WHAT YOU ARE ASKED TO DO: Write out exactly the lines from the line with "Write the bpy" through the line with "w.node_tree.nodes['Background'].inputs[1].default_value = .10", including both, and nothing more.

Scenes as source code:
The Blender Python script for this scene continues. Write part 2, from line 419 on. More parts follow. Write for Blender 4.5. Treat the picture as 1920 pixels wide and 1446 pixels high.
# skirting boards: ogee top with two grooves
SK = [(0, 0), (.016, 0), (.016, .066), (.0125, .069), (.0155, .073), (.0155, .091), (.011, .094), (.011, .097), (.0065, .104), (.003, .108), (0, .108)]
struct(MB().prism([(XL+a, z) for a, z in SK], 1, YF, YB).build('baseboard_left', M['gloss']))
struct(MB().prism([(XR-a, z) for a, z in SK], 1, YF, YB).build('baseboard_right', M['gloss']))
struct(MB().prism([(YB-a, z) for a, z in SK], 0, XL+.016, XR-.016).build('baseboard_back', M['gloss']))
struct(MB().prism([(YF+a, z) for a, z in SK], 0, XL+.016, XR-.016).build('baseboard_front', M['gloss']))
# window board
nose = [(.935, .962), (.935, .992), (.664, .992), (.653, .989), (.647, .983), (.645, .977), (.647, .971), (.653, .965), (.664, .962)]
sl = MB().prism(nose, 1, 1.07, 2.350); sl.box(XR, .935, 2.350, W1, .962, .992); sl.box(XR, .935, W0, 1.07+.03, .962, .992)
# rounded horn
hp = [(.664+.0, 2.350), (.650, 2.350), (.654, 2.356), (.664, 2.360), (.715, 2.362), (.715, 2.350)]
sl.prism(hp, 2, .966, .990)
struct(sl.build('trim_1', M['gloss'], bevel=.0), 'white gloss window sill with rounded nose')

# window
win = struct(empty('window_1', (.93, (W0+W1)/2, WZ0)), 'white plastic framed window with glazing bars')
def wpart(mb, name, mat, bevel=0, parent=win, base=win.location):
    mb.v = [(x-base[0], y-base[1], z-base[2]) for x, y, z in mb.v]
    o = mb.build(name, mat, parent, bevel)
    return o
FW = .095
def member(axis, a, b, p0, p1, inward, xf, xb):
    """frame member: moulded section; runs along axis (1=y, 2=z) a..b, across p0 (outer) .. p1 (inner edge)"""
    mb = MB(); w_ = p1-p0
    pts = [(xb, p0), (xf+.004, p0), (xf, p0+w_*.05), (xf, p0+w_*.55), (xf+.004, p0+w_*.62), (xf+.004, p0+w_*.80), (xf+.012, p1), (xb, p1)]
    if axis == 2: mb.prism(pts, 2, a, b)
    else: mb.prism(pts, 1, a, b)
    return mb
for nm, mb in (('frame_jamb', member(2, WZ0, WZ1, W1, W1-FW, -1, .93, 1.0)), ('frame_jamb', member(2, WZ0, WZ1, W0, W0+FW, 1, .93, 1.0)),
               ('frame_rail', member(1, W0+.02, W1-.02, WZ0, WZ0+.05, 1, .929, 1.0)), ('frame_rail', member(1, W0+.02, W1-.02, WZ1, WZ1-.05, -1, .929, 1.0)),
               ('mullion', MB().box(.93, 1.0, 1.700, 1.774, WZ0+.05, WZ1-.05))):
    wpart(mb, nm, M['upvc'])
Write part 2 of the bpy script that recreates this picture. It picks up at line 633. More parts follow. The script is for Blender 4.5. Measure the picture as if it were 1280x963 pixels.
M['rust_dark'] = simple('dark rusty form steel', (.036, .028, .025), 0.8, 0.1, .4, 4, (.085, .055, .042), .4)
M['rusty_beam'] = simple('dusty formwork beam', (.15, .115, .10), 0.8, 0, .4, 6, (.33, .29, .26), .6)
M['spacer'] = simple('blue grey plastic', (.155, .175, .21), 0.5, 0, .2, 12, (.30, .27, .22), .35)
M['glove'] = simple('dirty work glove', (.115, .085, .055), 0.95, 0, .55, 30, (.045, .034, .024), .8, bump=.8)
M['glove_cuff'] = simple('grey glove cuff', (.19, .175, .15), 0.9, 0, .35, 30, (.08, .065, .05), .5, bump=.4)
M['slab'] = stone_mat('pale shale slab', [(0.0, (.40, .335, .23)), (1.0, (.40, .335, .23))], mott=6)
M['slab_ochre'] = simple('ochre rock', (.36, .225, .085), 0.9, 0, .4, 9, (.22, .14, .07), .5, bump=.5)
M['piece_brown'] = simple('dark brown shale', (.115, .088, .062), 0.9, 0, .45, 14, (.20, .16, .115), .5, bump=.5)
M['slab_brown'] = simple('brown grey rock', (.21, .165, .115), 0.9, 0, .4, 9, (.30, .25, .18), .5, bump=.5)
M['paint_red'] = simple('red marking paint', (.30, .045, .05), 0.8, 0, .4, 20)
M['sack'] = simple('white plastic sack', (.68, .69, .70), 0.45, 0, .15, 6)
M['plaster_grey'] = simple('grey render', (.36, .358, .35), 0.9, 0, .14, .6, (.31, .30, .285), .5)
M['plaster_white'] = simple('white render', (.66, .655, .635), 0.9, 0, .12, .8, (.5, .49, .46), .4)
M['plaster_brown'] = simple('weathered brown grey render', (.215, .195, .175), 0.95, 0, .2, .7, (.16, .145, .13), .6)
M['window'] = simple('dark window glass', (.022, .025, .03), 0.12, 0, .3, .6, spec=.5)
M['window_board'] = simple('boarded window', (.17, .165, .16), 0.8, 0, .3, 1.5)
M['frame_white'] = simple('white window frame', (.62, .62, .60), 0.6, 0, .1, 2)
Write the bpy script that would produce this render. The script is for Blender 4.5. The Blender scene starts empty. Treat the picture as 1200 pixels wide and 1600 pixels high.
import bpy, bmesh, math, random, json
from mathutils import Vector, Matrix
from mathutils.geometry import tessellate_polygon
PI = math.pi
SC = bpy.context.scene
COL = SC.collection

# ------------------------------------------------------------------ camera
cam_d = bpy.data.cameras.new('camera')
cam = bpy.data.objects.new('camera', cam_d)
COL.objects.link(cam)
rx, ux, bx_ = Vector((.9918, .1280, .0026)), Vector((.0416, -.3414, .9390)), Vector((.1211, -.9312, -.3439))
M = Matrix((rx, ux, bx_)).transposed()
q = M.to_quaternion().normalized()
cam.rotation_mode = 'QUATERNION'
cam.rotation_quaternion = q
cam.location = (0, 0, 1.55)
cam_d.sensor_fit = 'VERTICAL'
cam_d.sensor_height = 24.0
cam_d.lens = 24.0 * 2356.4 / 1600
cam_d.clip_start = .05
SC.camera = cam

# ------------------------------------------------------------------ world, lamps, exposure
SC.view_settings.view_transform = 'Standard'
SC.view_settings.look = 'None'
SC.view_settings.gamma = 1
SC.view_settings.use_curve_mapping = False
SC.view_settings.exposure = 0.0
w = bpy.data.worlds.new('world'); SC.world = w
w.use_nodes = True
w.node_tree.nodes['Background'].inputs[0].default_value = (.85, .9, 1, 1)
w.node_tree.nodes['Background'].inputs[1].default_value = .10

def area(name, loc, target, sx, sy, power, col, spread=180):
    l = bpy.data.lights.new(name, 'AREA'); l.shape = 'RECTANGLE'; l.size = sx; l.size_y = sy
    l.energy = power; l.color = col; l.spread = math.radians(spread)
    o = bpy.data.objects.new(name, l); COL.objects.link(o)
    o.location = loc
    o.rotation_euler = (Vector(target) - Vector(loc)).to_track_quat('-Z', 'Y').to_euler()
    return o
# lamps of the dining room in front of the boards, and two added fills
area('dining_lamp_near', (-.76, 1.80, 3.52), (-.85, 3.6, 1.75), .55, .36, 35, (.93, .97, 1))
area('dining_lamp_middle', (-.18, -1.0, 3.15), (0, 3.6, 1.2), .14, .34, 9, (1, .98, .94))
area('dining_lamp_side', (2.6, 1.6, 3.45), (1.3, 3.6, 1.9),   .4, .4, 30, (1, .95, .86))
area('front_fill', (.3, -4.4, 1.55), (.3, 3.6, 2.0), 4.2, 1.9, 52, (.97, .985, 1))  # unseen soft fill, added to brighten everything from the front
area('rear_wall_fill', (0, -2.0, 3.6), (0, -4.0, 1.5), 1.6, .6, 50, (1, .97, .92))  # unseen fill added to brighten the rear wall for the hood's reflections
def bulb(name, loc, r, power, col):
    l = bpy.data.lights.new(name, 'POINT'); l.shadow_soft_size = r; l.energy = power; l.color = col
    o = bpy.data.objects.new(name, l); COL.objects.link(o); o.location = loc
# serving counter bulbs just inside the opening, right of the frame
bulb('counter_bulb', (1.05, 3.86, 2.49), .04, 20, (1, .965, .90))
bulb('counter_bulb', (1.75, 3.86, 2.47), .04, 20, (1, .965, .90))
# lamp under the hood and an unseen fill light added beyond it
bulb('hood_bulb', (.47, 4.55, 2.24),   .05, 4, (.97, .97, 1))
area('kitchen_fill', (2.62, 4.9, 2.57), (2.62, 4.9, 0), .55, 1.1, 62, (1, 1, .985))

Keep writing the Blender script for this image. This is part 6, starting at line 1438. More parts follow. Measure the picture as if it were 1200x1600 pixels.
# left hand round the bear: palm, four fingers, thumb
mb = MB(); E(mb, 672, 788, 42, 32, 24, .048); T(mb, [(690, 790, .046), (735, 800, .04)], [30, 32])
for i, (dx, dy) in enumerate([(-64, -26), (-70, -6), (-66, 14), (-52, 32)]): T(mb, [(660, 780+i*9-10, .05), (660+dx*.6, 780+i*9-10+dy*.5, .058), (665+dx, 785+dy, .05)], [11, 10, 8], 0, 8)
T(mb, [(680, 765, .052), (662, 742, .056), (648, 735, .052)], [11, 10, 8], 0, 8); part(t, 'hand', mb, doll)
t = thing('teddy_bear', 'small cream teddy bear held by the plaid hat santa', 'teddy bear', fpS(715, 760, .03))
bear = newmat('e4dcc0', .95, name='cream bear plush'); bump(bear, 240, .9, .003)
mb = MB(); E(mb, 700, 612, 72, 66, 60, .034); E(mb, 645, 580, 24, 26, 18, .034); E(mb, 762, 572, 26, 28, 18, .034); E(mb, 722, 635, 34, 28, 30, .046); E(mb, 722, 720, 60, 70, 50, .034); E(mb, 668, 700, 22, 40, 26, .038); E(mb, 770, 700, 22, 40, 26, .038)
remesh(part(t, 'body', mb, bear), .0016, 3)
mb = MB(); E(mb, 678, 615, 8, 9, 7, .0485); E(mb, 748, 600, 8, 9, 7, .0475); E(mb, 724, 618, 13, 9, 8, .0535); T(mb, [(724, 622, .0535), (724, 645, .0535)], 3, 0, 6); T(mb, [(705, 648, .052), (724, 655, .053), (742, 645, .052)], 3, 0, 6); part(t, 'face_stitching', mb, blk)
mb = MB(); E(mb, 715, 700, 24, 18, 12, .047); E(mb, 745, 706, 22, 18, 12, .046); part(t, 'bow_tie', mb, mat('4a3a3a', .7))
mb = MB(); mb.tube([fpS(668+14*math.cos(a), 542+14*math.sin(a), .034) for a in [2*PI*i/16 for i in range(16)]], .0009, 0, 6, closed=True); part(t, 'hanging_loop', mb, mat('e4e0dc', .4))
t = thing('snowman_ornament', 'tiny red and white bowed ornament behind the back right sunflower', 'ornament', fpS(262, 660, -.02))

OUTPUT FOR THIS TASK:
Write the bpy script that would produce this render. The script is for Blender 4.5. The Blender scene starts empty. Treat the picture as 1200 pixels wide and 1600 pixels high.
import bpy, bmesh, math, random, json
from mathutils import Vector, Matrix
from mathutils.geometry import tessellate_polygon
PI = math.pi
SC = bpy.context.scene
COL = SC.collection

# ------------------------------------------------------------------ camera
cam_d = bpy.data.cameras.new('camera')
cam = bpy.data.objects.new('camera', cam_d)
COL.objects.link(cam)
rx, ux, bx_ = Vector((.9918, .1280, .0026)), Vector((.0416, -.3414, .9390)), Vector((.1211, -.9312, -.3439))
M = Matrix((rx, ux, bx_)).transposed()
q = M.to_quaternion().normalized()
cam.rotation_mode = 'QUATERNION'
cam.rotation_quaternion = q
cam.location = (0, 0, 1.55)
cam_d.sensor_fit = 'VERTICAL'
cam_d.sensor_height = 24.0
cam_d.lens = 24.0 * 2356.4 / 1600
cam_d.clip_start = .05
SC.camera = cam

# ------------------------------------------------------------------ world, lamps, exposure
SC.view_settings.view_transform = 'Standard'
SC.view_settings.look = 'None'
SC.view_settings.gamma = 1
SC.view_settings.use_curve_mapping = False
SC.view_settings.exposure = 0.0
w = bpy.data.worlds.new('world'); SC.world = w
w.use_nodes = True
w.node_tree.nodes['Background'].inputs[0].default_value = (.85, .9, 1, 1)
w.node_tree.nodes['Background'].inputs[1].default_value = .10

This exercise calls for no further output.